The effect of drought and rewetting on nitrogen cycling and nitrous oxide emissions in a controlled experiment with different cover crop species

Cover crops are recognized as a climate-smart agricultural practice that increases soil organic carbon content (SOC). As carbon (C) and nitrogen (N) cycles are coupled, an increase in SOC can impact the N cycle and nitrous oxide (N₂O) emissions. Another major driver affecting N cycling and N₂O emissions is soil moisture. With the increasing risk of summer droughts and wetter conditions during the off-season in Northern Europe, it is important to understand how drying-wetting and agricultural practices together affect N cycling and N₂O emissions.

To address this knowledge gap, we conducted a pot experiment with clay soil in controlled greenhouse conditions simulating summer drought with bare soil pots and oats sown either alone, with Italian ryegrass, or with alfalfa as plant treatments. The pots were initially watered to 70% degree of saturation to ensure that the plants start to grow, after which half the pots were let dry to 40% degree of saturation. The plants were grown for 36 days. At the end of the growth period, soil N₂O emissions were measured over three days. Following this, the pots were sampled destructively, and total N in plants, roots, and soil, as well as mineral N in soil, were analysed. Additionally, a follow-up pool-dilution incubation experiment using ¹⁵N-labelling with bare soil and soil previously covered with oats was conducted to study the effect of moisture content and rewetting on gross N transformation rates.

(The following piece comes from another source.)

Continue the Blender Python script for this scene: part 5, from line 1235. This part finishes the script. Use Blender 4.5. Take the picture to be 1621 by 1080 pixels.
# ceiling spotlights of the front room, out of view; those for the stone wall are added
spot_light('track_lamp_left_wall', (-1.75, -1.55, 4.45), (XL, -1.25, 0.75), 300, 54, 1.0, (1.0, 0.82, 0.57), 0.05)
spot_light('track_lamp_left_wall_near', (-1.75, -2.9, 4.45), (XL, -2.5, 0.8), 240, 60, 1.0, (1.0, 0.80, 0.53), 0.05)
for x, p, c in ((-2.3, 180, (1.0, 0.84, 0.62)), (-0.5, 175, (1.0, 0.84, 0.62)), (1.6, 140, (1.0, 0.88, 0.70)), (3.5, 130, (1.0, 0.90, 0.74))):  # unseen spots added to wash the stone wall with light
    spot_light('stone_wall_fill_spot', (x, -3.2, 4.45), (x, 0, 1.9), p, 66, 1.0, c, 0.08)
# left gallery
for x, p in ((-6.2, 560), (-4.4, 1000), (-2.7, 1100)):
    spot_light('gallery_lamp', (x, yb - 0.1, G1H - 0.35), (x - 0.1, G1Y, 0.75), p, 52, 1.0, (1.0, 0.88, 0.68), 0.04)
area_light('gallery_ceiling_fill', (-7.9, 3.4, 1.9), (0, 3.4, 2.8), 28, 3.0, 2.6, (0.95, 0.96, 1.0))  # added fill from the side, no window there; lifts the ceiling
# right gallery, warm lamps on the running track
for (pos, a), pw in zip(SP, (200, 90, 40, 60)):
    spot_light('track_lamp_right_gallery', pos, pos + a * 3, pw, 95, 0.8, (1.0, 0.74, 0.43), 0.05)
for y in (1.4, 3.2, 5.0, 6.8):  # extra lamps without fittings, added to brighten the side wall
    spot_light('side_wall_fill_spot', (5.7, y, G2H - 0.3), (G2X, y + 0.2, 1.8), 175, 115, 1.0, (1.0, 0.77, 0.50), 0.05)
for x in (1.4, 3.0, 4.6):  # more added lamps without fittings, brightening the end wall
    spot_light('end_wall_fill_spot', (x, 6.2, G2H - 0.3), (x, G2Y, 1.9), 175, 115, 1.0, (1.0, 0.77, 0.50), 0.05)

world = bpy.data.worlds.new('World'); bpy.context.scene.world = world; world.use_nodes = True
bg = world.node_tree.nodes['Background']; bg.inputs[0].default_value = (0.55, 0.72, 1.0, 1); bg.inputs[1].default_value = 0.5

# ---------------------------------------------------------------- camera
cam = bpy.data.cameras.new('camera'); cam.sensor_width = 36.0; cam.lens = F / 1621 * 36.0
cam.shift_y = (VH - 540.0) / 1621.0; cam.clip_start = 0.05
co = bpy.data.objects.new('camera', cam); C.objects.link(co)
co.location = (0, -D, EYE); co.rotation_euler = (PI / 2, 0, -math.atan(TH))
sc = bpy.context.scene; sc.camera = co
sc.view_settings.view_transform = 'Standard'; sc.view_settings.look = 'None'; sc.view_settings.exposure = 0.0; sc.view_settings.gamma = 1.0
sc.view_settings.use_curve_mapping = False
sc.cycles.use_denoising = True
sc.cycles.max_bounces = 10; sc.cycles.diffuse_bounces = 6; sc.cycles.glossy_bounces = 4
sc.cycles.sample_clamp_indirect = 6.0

Contrary to our expectations, the results from the pot experiment showed that N₂O emissions in the plant treatments were higher in drought conditions than in moist conditions. This does not support our results from a cover crop field trial where reduced rainfall did not affect N₂O emissions during the growing season. However, during off-season reduced rainfall in the field led to higher N₂O emissions. Preliminary results from the incubation indicated lower N₂O emissions under drought conditions, with increased emissions upon rewetting and the highest emissions under moist conditions. The presence of plants decreased soil N₂O emissions in both experiments, but the plant species did not affect the emissions nor the total mineral N content in soil. As expected, in the pot experiment, total mineral N content in soil was higher in drought conditions than in moist soil as well as in bare soil compared with soil with growing plants. Results on the effects of drought and plants on gross N transformations during the incubation experiment with ¹⁵N labelling will be presented later.